The lack of video games with Dinosaurs in it has been disturbing. That looks like it is about to change with the recent release of Primal Carnage: Extinction on the PS4. If the name sounds familiar, that’s because Primal Carnage was a well received PC Multiplayer released back in 2012, Extinction served as it’s upgraded sequel that exited Steam’s Early Access program earlier this year and was brought to PS4 with the help of Circle 5 and Panic Button.

Primal Carnage: Extinction has a simple premise, Humans vs Dinosaurs in 8v8 matches to find out which is the better predator. Humans have 5 classes, the close ranged power house Pathfinder, the sniper Scientist, the well-rounded Commando, the attack disabling Trapper, and the Pyro who just burns everything on sight.


Meanwhile, the Dinosaurs have a similar system of 5 classes which features the massive ramming Carnotaurus, the acid-spitting Dilophosaurus, the high-flying Pteranodon, the quick Novaraptor, and of course, The Tyrannosaurus Rex. However, almost every type of Dino has another Species that you can choose from that has different stats but plays almost exactly the same.

While you would think the humans have a huge advantage, with plenty of guns on their side, the Dinosaurs have plenty of health and powerful techniques to tip the odds in their favour. For example, The Novaraptors have the ability to pounce on their target and viciously attack their target, humans are given the opportunity to shove them off, but from my play through there were very little times when that succeeded. Pteranodon’s are the hardest to control but are provided the unique ability of flight, which they use to pick up opponents and drop them from a lethal height (best worked on Pyros). While the T-Rex is a walking tank with the most health and the ability one-hit kill and regain health by eating the humans.


Things aren’t so bleak for the humans though, as each of the member of the human Mercenaries are designed with taking out specific beasts. The Scientist plays as a sniper equipped with a powerful Tranquilizer which can disorient the dinos and is great at picking off Pteranodon class. Meanwhile the Commando works crowd control with a heavy assault rifle with a grenade attachment and the Pathfinder can blind with flares while removing smaller dino with his shotgun.

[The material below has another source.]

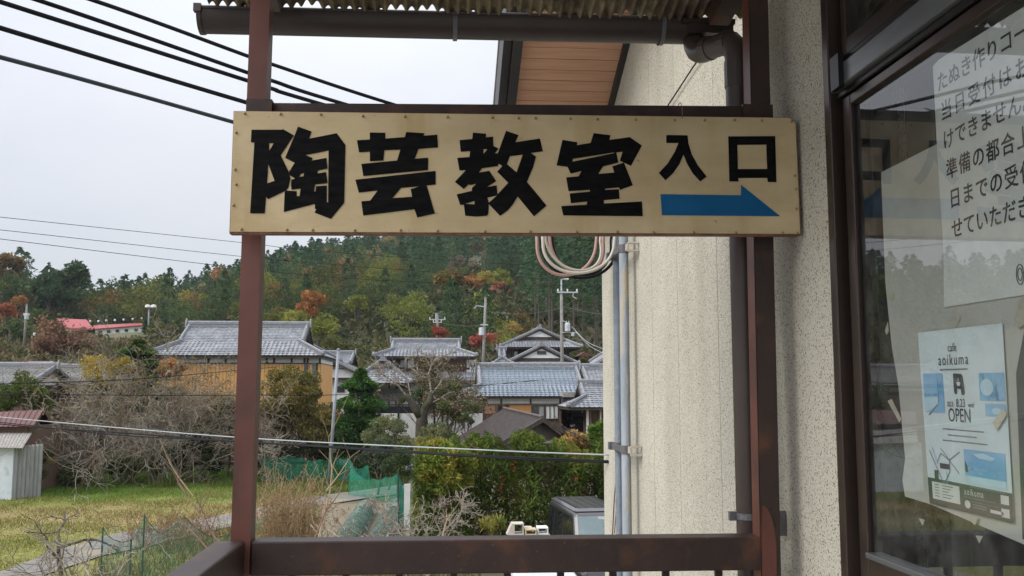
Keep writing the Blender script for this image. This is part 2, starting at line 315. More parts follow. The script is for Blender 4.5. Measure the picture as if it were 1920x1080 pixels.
# grass field and lane as thin sheets over the ground
def field_mat():
    m = bpy.data.materials.new('mown_field_grass'); m.use_nodes = True; t = m.node_tree; b = t.nodes['Principled BSDF']; ln = t.links.new
    b.inputs['Roughness'].default_value = .95; b.inputs['Specular IOR Level'].default_value = .1
    tcx = t.nodes.new('ShaderNodeTexCoord'); s = t.nodes.new('ShaderNodeSeparateXYZ'); ln(tcx.outputs['Object'], s.inputs[0])
    n = t.nodes.new('ShaderNodeTexNoise'); n.inputs['Scale'].default_value = .35; n.inputs['Detail'].default_value = 7; ln(tcx.outputs['Object'], n.inputs[0])
    ad = t.nodes.new('ShaderNodeMath'); ad.operation = 'MULTIPLY_ADD'; ad.inputs[1].default_value = 14; ln(n.outputs[0], ad.inputs[0]); ln(s.outputs[1], ad.inputs[2])
    q = t.nodes.new('ShaderNodeMapRange'); q.inputs[1].default_value = 24+7; q.inputs[2].default_value = 57+7; ln(ad.outputs[0], q.inputs[0])
    r = t.nodes.new('ShaderNodeValToRGB'); e = r.color_ramp.elements
    cols = [(0, (.19, .18, .06)), (.22, (.17, .175, .05)), (.40, (.25, .19, .09)), (.52, (.19, .18, .06)), (.64, (.085, .15, .022)), (1, (.065, .12, .02))]
    e[0].position, e[0].color = 0, (*cols[0][1], 1); e[1].position, e[1].color = 1, (*cols[-1][1], 1)
    for p_, c_ in cols[1:-1]: z_ = e.new(p_); z_.color = (*c_, 1)
    ln(q.outputs[0], r.inputs[0])
    n2 = t.nodes.new('ShaderNodeTexNoise'); n2.inputs['Scale'].default_value = 5; n2.inputs['Detail'].default_value = 6; ln(tcx.outputs['Object'], n2.inputs[0])
    x = t.nodes.new('ShaderNodeMix'); x.data_type = 'RGBA'; x.blend_type = 'OVERLAY'; x.inputs[0].default_value = .8; ln(r.outputs[0], x.inputs[6]); ln(n2.outputs[0], x.inputs[7]); ln(x.outputs[2], b.inputs['Base Color'])
    bm = t.nodes.new('ShaderNodeBump'); bm.inputs['Strength'].default_value = .6; bm.inputs['Distance'].default_value = .05; ln(n2.outputs[0], bm.inputs['Height']); ln(bm.outputs[0], b.inputs['Normal'])
    return m
fg = MB()
fx = np.linspace(-48, -4.2, 30); fy = np.linspace(14, 58, 30)
for i in range(29):
    for j in range(29):
        q = [(fx[i], fy[j]), (fx[i+1], fy[j]), (fx[i+1], fy[j+1]), (fx[i], fy[j+1])]
        fg.add([(a, b, float(hz(a, b))+.012) for a, b in q], [(0, 1, 2, 3)])
tag(fg.build('grass_field', field_mat()), kind='structure')
top = [PZ(-260, 1150), PZ(0, 1075), PZ(110, 1034), PZ(200, 1006), PZ(300, 988), PZ(430, 966), PZ(520, 946), PZ(600, 931), PZ(680, 921), PZ(745, 911), PZ(860, 897)]
bot = [PZ(-60, 1180), PZ(86, 1080), PZ(190, 1045), PZ(300, 1022), PZ(390, 999), PZ(470, 982), PZ(545, 962), PZ(610, 948), PZ(680, 937), PZ(747, 928), PZ(880, 909)]
lm = MB()
for i in range(len(top)-1):
    q = [top[i], top[i+1], bot[i+1], bot[i]]; lm.add([(p.x, p.y, .05) for p in q], [(0, 1, 2, 3)])
tag(lm.build('lane', m_asphalt), kind='structure')

# ------------------------------------------------------------------ balcony frame
YF = 2.25; XW = .88
fr = thing('balcony_frame', 'brown painted steel balcony frame with posts, rails and balusters framing the view', 'balcony', P(450, 1080, YF))
def post(x0t, x1t, x0b, x1b, pyt, pyb):
    a0, a1 = P(x0t, pyt, YF), P(x1t, pyt, YF); b0, b1 = P(x0b, pyb, YF), P(x1b, pyb, YF)
    d = V((0, .055, 0)); m = MB()
    vs = [b0, b1, b1+d, b0+d, a0, a1, a1+d, a0+d]
    m.add(vs, [(3, 2, 1, 0), (4, 5, 6, 7), (0, 1, 5, 4), (1, 2, 6, 5), (2, 3, 7, 6), (3, 0, 4, 7)]); return m
E0 = -700
post(495, 531, 429, 466, E0, 1110).build('post', m_steel_red, fr)
post(1390, 1424, 1435, 1472, E0, 1400).build('post', m_steel, fr)
# collars where the beam meets the posts
cl = MB(); p = P(461, 208, YF-.006); q = P(510, 186, YF-.006); cl.bx(p.x, q.x, YF-.006, YF+.062, p.z, q.z); cl.build('collar', m_steel, fr)
cl = MB(); p = P(1394, 222, YF-.006); q = P(1449, 196, YF-.006); cl.bx(p.x, q.x, YF-.006, YF+.062, p.z-.03, q.z); cl.build('collar', m_steel, fr)
# header beam behind the sign
hb = MB(); a = P(512, 193, YF+.008); b = P(1400, 199, YF+.008); dz = V((0, 0, -.05)); dy = V((0, .045, 0))
hb.obox(a+dz, b-a, dy, -dz); hb.build('header_beam', m_steel, fr)
# top rail
tr_ = MB(); a = P(470, 1016, YF+.002); b = P(1432, 1007, YF+.002)
tr_.obox(a+V((0, 0, -.078)), b-a, (0, .066, 0), (0, 0, .078)); RAIL = tr_.build('top_rail', m_steel, fr)
bm_ = RAIL.modifiers.new('bevel', 'BEVEL'); bm_.width = .004; bm_.segments = 2
for px in (549, 649, 749, 851, 951, 1051, 1149, 1248, 1347):
    c = P(px, 1072, YF+.035); m = MB(); m.bx(c.x-.008, c.x+.008, c.y-.008, c.y+.008, c.z-.85, c.z+.005); m.build('baluster', m_steel, fr)
lw = MB(); c = P(950, 1072, YF+.035); l0 = P(470, 1072, YF); l1 = P(1432, 1072, YF); lw.bx(l0.x, l1.x, YF+.012, YF+.058, c.z-.9, c.z-.852); lw.build('bottom_rail', m_steel, fr)
# side rail running back towards the viewer
sr = MB(); ex = P(465, 1016, YF).x; z1 = P(440, 1013, YF).z
sr.obox((ex-.072, -1.2, z1-.078), (.066, 0, 0), (0, YF+1.195, 0), (0, 0, .078)); o = sr.build('side_rail', m_steel, fr); bm_ = o.modifiers.new('bevel', 'BEVEL'); bm_.width = .004; bm_.segments = 2
for k_ in range(16):
    m = MB(); yy = YF-.12-.13*k_; m.bx(ex-.047, ex-.031, yy-.008, yy+.008, z1-.92, z1-.077); m.build('baluster', m_steel, fr)
m = MB(); m.bx(ex-.06, ex-.018, -1.2, YF+.05, z1-.97, z1-.921); m.build('bottom_rail', m_steel, fr)
# rounded gusset plate low on the right post
g = MB(); pts = []
for k_ in range(13):
    t = k_/12*math.pi/2; pts.append(P(1430+26*math.sin(t), 1040-92*math.cos(t), YF-.004))
pts += [P(1457, 1130, YF-.004), P(1430, 1130, YF-.004)]; g.prism(pts, (0, .003, 0)); g.build('gusset_plate', m_steel_red, fr)
# left face of the right post, its lit look painted as a redder sheet
g = MB(); a = P(1390, E0, YF+.001); b = P(1435, 1400, YF+.001); o_ = V((-.002, 0, 0)); g.quad(a+o_, b+o_, b+o_+V((0, .053, 0)), a+o_+V((0, .053, 0))); g.build('lit_side', m_steel_red, fr)
fl = MB(); fl.bx(ex-.08, XW-.002, -2.5, YF+.05, H-1.75, H-1.55); tag(fl.build('balcony_floor', m_concrete), kind='structure')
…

The real interesting human classes end up being the Trapper and the Pyro. While the Trapper has possibly the weakest weapons in the game with a dual colts, it’s his net-gun which can mean a life or death situation when taking down a T-Rex, this is because on bigger dinos, the Trapper’s Net works as a mouth-guard, temporary preventing the T-Rex from attacking, meanwhile smaller dinos are stopped completely allowing him to perform a final takedown. The Pyro however, is extremely overpowered despite its close range, allowing them to do a lot of damage continuously as they torch all the dinos in the area.


Primal Carnage: Extinction comes with 4 different game modes. The traditional Team Deathmatch where one side plays human and the other as Dinos, “Get to the Chopper” an objective base mission mode that has players fighting for control over certain areas to unlock a helicopter to escape or the Tyrant Dinosaur to prevent it, then we have Survival Mode which feels similar to Call of Duty Zombies mode but with Dinosaurs, and finally Free Roam which feels like a tutorial on the multiple Dinosaur classes; allowing you to get a feel for each class.

Of these modes my personal favourite was the Survival Mode, meant to be played Co-op or single player, it pitted you against an increasingly difficult wave of Dinosaurs which racked up money after killing them; which is then used for upgrades, ammo, health and various defensive items.

The game’s maps seem to be heavily inspired by the Jurassic Park film series, with levels including various jungle layouts, pens and cages, and shipping yards. Each map is big enough to hold several massive dinos while giving smaller creatures and humans a chance to ambush.


While the Dinosaurs are definitely the highlight of the game in appearance, the rest of the game kind of falls short, with some of the human characters and weapons looking more like they came from the PS3 era. Foliage and Water however looks well done and definitely brings life to the maps.

The game also has some progression problems, as each character a group of unlockable skins, weapons and abilities, but the game doesn’t tell you how many there are for the specific classes or how to unlock them. While unlocking Trophies does unlock specific gear, the rest feels like a random unlock.


During our play through during the game’s launch, we did experience several game-breaking bugs which included a missing Dino in Survival mode, and Deathmatches suddenly ending with no winner or loser. However these appeared to have repaired itself after the servers received more active users.

Primal Carnage: Extinction has potential to be a great multiplayer game. It has a great concept and some good core mechanics, but the lack of noticeable progression and some balancing issues holds it back from leading the pack instead of just standing out. Still if you’re looking for a unique shooter to break from the gun-against-gun gameplay that’s over saturated the market, then Primal Carnage may be the game for you.